Thankfully, so too was strolling by the sea, its incidental chatter always in my left ear. The sands – in hot chocolate and Horlicks powder shades – now expanded into the distance and were punctuated every 50 metres by the prongs of old timber jetties, gnarled teeth on a monster’s decaying jaw. Beyond them, cliffs ascended and then ceased bumpily, their faces shaped like unfurled paperclips. With the lapping sea and cavernous sky, it was a view that tickled the senses. "You loved it and it was in your bones", read a bench plaque I paused to read, "now it is your final resting place."
Soon, the grass had given way to disorderly, lumpy dunes. Razorbills pecked at the sand and seemed to tiptoe with caution as if creeping in from a night out and trying not to wake their eggs. The sun glimmered, crayoning the beach yoke-yellow. Sea arrived dramatically before fizzling out and congealing into grotty foam candyfloss lumps.
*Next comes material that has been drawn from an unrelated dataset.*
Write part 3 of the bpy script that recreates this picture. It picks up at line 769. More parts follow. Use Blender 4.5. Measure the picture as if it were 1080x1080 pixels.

A traffic jam of container ships was illuminated now by the sun, a highlighter pen dragged across the horizon.
A crow perched on a wizened stile and a troupe of cows swished their tails like faulty pendulums. A mile away and far beneath, Saltburn appeared incrementally: first its pier, striking out in a lattice of iron beams and pillars; then the upper part of this seaside town, which seemed to float as if it were a great zeppelin society moored to the cliffs.
Down at the front, no-one walked with purpose and everyone sauntered or strolled, a shift from the muddy boots and mile targets of the coastal path. In a shelter, they bundled up close to share chips or ice cream, or feel the hurtling, unstoppable happiness most do when looking at a vivid row of beach huts. A man chatted to passers-by while repainting his hut in Space Hopper orange. 'It’ll be Summer before you know it,' he said.
I climbed high and beyond Saltburn. How the landscape now changed. Intermittently and for miles, people had picked and torn at the crust of the cliffs in pursuit of sandstone, jet and shale. It should have been abhorrent and yet it was endlessly fascinating in its scale and as a gallery of humanity’s ability to pillage its own blessings. In changing so rapidly and so often, the ground seemed to have a climate of its own, a weather separate from the sky’s.
Suddenly, verges ended curtly and gave way to vast craters 50 metres beneath. They possessed the bubbly textures of Aero chocolate. The cliffs themselves had been slashed, cudgelled and mangled, revealing rough surfaces that resembled tuna steaks torn asunder. There were now layers of different shades as in a geological illustration – the denim-coloured sea, then whale-flesh-grey shale, followed by grubby ironstone and rubble that merged into the dirty beige sandstone cliffs. This lunar wasteland was an inheritance from the alum mining trade. Inland, trees had been blown italic by years of wind.
The path began its descent into Skinningrove village along a lip of what was once known as the Iron Valley. Early evening had arrived, its dusky sun casting on the beach a pale pink light the shade of a chip shop sausage. It was a gorgeous scene. Two young women had started a small fire and now toasted marshmallows, turning them over and, one suspected, twisting back time. The pitter-pats of spade on bucket could be heard, strafing the air in a cheery barrage. They belonged to a child whose parents flipped the pail and gave cheers that trickled with love.
I watched, hoping he was asking them plenty of questions.